Whether coverage may exist for those claims is a separate question from that addressed in this footnote.

. Ordinarily, a finding of liability on the part of Home also requires a determination that "the settlement was reasonable and made in good faith.” Spencer v. Assurance Co. of America, 1993 WL 761408, * 5 (N.D.Fla.1993). However, in this case, pursuant to a Joint Stipulation filed by the parties on October 17, 1996, Home’s objections to the "reasonableness” of the settlement are waived pursuant to a dismissal of Home's Second Affirmative Defense. Instead, Home has chosen to seek complete recision of the policy as it pertains to Shapiro.

. The Court notes a certain inconsistency in the logic of Florida cases dealing with insurer breaches of duty to defend clauses. Under prevailing Florida law, an insurer’s failure to honor its duty to defend the insured results only in estoppel of later relitigation of factual and legal issues necessarily determined in the prior case. See generally Columbia Casualty Co. v. Hare, 116 Fla. 29, 156 So. 370 (1934); Spencer, 39 F.3d at 1148. However, the insured, on finding that the insurer will not defend, often settles. In such instances, the insurance company is not estopped from relitigating any issues as no trial was ever held. As a result, even where an insurer is found to have unjustifiably breached a duty to defend, it suffers no later penalty from that breach. Such a policy seems incongruous given Florida’s gen*1187eral legal preference that insurers must honor defense clauses.

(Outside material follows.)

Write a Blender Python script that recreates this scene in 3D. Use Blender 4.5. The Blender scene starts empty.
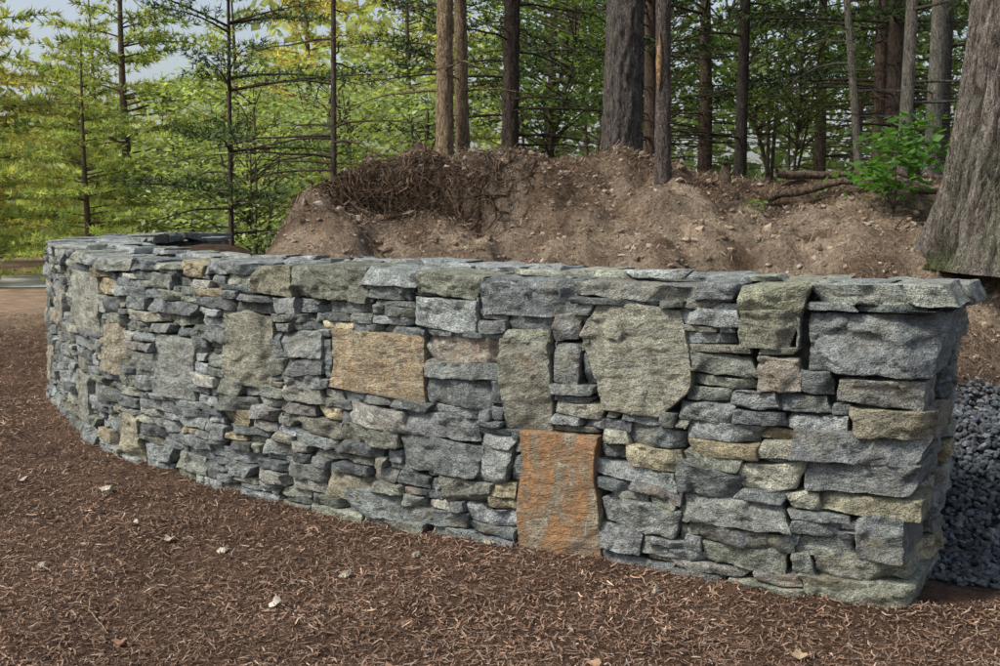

The Court also notes the Eleventh Circuit has recently certified a question to the Supreme Court of Georgia regarding very similar issues, despite the past "settled” nature of analogous doctrines. See Colonial Oil Industries, Inc. v. Underwriters Subscribing to Policy Nos. T031504670 and TO31504671, 106 F.3d 960 (11th Cir.1997).

In the end, however, the Court finds Florida law clear on this point, and obviously will follow the doctrines despite the above referenced misgivings.

. All other affirmative defenses contained in Home’s Second Amended Answer and Counterclaim have been voluntarily dismissed. See Joint Stipulation (d.e.# 75).